Author, ex-addict showing teens that hope is around the corner

They share anti-drug message at city academy

January 05, 2004|By Tanika White | Tanika White,SUN STAFF

Former homicide Detective Ed Burns was all too familiar with 14-year-olds, the same pivotal age as the high school freshmen he was addressing recently at the Baltimore Freedom Academy, a new city public school.

And even though these kids weren't necessarily facing the same kinds of troubles as the particular 14-year-old Burns had in mind -- former drug dealer and addict DeAndre McCullough -- he knew how easily the unthinkable could happen.

"When I first met DeAndre, he was 14 years old," Burns told the freshmen in the school's auditorium. "He was a cool kid. He was a great street fighter. He had a great sense of humor. And he was into a little marijuana. ... By the end of the year, he was sniffing heroin and cocaine.

"You're at the age where you're invincible," he went on. "You don't think it's going to happen to you."

But the hard truth is -- it can happen. Even at the Baltimore Freedom Academy, a school where the students wear uniforms, and teachers know all of them by name.

Story of triumph

That's why administrators at the academy thought it was important last month to have Burns, along with former addict Fran Boyd, share their first-person knowledge of the dangers of using drugs.

Boyd and her oldest son DeAndre were main characters in The Corner, an acclaimed book and subsequent HBO miniseries that explored the drug life on a beleaguered corner in West Baltimore. Burns was a co-author of the book with former Sun reporter David Simon.

DeAndre, who had recently finished a yearlong prison term, didn't attend the seminar because he had just started a new job, Boyd said.

"I have 100 teen-agers here. And I know for a fact that some of them have tried marijuana," Tisha Edwards, the school's principal, said to Boyd.

"If you had one opportunity to look a student in the face that you knew was on the path that you led, what would be the one thing that you would say to these young people?"

Boyd's response was unequivocal.

"If you tried it, don't try it again. I am living proof that marijuana will take you to another level," she said. "And after a while, the marijuana is not going to be enough. ... I never want to live that life again."

Burns was just as direct.

"The `corner' never loses," he warned them. "Anybody in here who thinks that they are going to beat the corner -- no one beats the corner. The best drug dealers fall or get killed. The addicts just get worse and worse."

Although life inside the Baltimore Freedom Academy looks nothing like life on the streets -- most of the academy's students have parents who are involved in their lives and come from relatively stable homes -- Edwards said she was surprised to learn that the street's influences creep into her school every day.

`Children are children'

During a training session over the summer, before the school opened its doors to 105 freshmen from around the city, Burns asked the school's staff to consider how they would prevent the "corner" kids from influencing the "stoop" kids -- those who see the drugs and crime, but don't get involved.

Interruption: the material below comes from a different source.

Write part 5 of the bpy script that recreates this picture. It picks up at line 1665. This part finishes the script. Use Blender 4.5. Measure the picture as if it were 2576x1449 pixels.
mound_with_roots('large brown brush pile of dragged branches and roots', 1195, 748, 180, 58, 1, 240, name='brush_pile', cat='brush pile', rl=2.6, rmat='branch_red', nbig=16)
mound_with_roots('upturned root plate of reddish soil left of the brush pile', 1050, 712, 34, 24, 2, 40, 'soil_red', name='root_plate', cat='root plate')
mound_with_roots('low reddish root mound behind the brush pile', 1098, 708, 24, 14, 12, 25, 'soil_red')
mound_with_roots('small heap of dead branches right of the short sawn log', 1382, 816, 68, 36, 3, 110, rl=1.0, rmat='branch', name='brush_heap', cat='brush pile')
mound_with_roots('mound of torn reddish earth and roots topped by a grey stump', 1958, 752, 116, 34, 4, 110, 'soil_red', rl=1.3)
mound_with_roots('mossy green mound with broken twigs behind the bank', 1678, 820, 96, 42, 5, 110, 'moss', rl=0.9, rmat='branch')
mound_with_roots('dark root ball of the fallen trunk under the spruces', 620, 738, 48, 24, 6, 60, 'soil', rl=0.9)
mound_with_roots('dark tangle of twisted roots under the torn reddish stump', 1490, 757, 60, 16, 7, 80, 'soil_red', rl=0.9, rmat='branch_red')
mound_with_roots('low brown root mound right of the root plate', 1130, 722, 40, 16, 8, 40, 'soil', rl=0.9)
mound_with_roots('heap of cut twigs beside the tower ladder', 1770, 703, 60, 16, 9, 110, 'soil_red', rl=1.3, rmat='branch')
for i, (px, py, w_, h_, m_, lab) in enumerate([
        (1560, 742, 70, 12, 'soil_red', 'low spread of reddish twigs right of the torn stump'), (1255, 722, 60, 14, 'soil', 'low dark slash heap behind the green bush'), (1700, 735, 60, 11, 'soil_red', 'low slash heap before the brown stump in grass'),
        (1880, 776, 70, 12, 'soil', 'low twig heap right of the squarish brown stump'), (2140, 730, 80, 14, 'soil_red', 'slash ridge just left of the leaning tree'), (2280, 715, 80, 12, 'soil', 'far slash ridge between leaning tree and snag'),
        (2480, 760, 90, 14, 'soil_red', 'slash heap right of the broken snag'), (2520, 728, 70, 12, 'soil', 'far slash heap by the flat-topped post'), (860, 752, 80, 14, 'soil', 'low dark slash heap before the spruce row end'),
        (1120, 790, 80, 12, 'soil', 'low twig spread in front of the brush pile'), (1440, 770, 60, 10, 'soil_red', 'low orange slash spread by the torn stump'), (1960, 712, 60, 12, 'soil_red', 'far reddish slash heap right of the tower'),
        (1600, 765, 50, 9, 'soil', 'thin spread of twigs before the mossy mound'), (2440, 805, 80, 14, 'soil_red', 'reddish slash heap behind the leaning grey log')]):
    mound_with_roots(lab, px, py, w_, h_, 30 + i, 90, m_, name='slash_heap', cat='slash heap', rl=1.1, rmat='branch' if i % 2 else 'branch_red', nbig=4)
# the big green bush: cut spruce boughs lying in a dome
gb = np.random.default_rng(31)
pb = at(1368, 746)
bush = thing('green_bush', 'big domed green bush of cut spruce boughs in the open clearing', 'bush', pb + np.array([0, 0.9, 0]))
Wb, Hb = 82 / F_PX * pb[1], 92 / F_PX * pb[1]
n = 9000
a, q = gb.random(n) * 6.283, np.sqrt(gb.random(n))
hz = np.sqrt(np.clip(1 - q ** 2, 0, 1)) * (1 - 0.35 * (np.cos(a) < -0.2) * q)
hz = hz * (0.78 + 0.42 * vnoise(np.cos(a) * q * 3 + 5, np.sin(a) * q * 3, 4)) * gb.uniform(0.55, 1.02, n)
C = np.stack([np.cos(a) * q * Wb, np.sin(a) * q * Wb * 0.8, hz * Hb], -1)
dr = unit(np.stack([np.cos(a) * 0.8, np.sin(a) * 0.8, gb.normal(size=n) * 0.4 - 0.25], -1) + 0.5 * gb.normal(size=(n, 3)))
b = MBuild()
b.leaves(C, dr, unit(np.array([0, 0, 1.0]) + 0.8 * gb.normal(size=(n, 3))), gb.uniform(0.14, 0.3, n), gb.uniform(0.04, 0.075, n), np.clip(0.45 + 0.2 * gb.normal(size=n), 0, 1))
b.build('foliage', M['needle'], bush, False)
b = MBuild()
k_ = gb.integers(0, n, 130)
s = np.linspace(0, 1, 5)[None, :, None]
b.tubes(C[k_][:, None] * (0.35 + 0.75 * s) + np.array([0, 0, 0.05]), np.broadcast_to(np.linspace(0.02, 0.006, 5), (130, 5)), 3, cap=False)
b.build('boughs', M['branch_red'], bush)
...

"When I originally heard that, I was offended and personally insulted because I didn't look at kids like that. I thought, `Children are children. They should not be stereotyped that way,'" Edwards said. "The reality of it is, there is a difference and I do have corner kids here. And those corner kids do have an influence."

Shavaughna Bowen, 14, knows that firsthand.

After the seminar, Shavaughna walked over to Burns as he was packing to leave and softly asked him how she could get one of her friends -- a Freedom Academy student -- to stop selling drugs.

"He's one of the smartest boys I know," she said sadly.

Burns told her the money that her friend is probably making makes him unable to see things clearly.

He told Shavaughna the most important thing was to not allow her friend to change her.

"Don't you get entangled in it because it's a vortex. It'll suck you right down," he said, as the tears welled up in Shavaughna's eyes. "You're too valuable to be tripped up."

Shavaughna took Burns' advice and autograph. "I'm going to keep it, and I'm going to show it to my kids and my grandchildren," she said.

Other Freedom Academy students, however, missed the important messages the school's staff had hoped they'd glean.

A handful of freshmen doodled on notepads, talked to friends or dozed off, as Boyd and Burns tried to save them with honesty.

"I see myself in them," said Boyd, who has been drug-free for six years and is an activist in Baltimore County focusing on drugs and HIV awareness.

"You look out there and you see the ones that's paying attention and you see the ones that's not paying attention. The one that wasn't paying attention -- that was me. And you just wish you could say something to get through to them."